A Multi-Criteria Framework for Selecting Machine Learning Techniques for Industrial Fault Prognosis

Selecting appropriate Machine Learning (ML) techniques for fault prognosis remains a critical yet often understructured step in developing predictive maintenance strategies for industrial systems. While numerous studies apply ML to estimate Remaining Useful Life (RUL) or forecast failure probabilities, model selection is frequently guided by ad hoc practices or narrow performance metrics, overlooking contextual factors such as data availability, interpretability, automation level, and deployment feasibility. This paper presents a parameterized, multi-criteria decision-making framework to support ML techniques selection in fault prognosis, particularly within energy-related applications.
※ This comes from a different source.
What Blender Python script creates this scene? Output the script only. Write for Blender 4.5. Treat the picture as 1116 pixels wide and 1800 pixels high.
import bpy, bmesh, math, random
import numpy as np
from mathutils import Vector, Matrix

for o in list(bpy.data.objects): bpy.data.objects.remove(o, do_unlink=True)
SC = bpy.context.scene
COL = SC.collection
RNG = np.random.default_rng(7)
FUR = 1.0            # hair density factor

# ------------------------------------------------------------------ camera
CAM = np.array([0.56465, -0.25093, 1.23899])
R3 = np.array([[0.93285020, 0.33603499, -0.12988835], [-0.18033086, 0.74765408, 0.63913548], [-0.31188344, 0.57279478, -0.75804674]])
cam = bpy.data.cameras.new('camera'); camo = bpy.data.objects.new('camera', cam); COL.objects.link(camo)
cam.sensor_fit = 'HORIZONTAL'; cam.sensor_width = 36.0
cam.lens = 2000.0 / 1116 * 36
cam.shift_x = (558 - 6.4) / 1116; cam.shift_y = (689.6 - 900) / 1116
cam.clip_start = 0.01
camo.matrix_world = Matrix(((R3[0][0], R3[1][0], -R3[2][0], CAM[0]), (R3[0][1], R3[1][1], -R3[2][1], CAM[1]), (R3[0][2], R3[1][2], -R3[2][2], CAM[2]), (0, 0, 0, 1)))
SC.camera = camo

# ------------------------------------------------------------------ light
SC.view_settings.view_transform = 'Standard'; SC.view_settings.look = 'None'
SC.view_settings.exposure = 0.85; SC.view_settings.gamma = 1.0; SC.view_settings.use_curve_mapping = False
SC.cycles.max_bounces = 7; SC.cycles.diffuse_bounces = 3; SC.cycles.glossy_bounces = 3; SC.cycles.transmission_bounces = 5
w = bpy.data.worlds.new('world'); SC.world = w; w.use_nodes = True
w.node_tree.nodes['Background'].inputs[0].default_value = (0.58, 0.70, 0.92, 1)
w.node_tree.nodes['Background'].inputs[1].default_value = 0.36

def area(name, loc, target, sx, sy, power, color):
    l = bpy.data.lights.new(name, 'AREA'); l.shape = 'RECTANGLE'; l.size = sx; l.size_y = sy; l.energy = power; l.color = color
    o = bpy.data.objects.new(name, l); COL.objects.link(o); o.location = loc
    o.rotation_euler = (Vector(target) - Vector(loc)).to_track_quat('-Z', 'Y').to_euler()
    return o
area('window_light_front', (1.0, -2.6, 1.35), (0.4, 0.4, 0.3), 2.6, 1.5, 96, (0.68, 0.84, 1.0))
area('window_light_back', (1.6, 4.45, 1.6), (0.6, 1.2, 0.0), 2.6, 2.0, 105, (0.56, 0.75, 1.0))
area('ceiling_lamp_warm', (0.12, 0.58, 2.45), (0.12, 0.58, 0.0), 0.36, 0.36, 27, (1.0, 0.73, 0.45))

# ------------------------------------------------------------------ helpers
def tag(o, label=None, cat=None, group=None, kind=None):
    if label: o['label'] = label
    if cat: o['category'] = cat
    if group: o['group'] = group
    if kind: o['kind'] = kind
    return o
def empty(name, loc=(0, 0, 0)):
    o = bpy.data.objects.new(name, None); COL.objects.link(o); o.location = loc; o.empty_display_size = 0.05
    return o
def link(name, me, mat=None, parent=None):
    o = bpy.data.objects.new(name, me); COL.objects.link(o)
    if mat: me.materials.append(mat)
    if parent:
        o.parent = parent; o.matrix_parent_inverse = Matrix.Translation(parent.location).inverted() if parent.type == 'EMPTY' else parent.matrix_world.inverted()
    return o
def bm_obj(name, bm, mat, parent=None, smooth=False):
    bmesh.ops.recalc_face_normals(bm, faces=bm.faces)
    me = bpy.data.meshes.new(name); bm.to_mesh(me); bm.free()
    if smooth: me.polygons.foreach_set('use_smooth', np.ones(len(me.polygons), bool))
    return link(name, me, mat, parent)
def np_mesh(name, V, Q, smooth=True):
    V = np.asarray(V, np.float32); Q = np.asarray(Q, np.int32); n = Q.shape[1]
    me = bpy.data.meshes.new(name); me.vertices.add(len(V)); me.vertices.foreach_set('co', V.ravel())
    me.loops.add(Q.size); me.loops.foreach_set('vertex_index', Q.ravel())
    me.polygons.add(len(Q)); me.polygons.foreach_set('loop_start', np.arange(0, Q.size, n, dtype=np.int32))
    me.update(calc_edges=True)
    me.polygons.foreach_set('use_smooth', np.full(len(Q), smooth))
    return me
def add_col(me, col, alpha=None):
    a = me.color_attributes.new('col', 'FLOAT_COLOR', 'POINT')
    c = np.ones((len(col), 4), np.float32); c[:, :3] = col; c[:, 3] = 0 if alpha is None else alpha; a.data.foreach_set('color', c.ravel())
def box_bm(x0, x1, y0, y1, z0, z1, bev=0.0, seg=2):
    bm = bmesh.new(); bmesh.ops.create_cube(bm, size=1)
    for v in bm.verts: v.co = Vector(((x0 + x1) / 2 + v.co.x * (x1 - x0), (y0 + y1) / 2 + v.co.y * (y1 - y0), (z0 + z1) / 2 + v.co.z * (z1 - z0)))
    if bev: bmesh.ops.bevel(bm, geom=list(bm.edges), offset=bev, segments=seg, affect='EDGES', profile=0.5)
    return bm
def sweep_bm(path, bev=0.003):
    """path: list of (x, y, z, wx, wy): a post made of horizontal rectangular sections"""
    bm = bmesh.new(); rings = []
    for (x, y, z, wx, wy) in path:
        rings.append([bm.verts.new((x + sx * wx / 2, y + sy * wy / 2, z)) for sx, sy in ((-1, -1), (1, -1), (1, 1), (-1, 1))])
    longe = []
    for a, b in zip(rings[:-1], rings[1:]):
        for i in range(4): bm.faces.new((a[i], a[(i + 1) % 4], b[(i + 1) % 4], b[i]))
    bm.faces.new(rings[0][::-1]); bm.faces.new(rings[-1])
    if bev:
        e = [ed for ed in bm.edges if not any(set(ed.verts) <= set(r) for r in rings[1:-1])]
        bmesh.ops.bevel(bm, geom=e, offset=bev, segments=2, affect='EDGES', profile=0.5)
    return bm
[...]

Derived from a structured literature survey, the framework introduces twelve selection parameters, divided into primary requirements and secondary evaluation criteria. These parameters, such as label requirements, model complexity, and transferability, allow users to eliminate unsuitable techniques and rank viable candidates according to application-specific constraints. The framework is applied to a real-world use case involving failure prediction in electrical substations, illustrating how it supports transparent, replicable, and operationally grounded model selection. Results demonstrate the framework’s adaptability to different industrial contexts and its relevance for decision-making in energy systems. By bridging empirical insights with implementation demands, the proposed approach offers a practical tool for aligning ML technique selection with the goals of energy-sector prognostics and maintenance planning.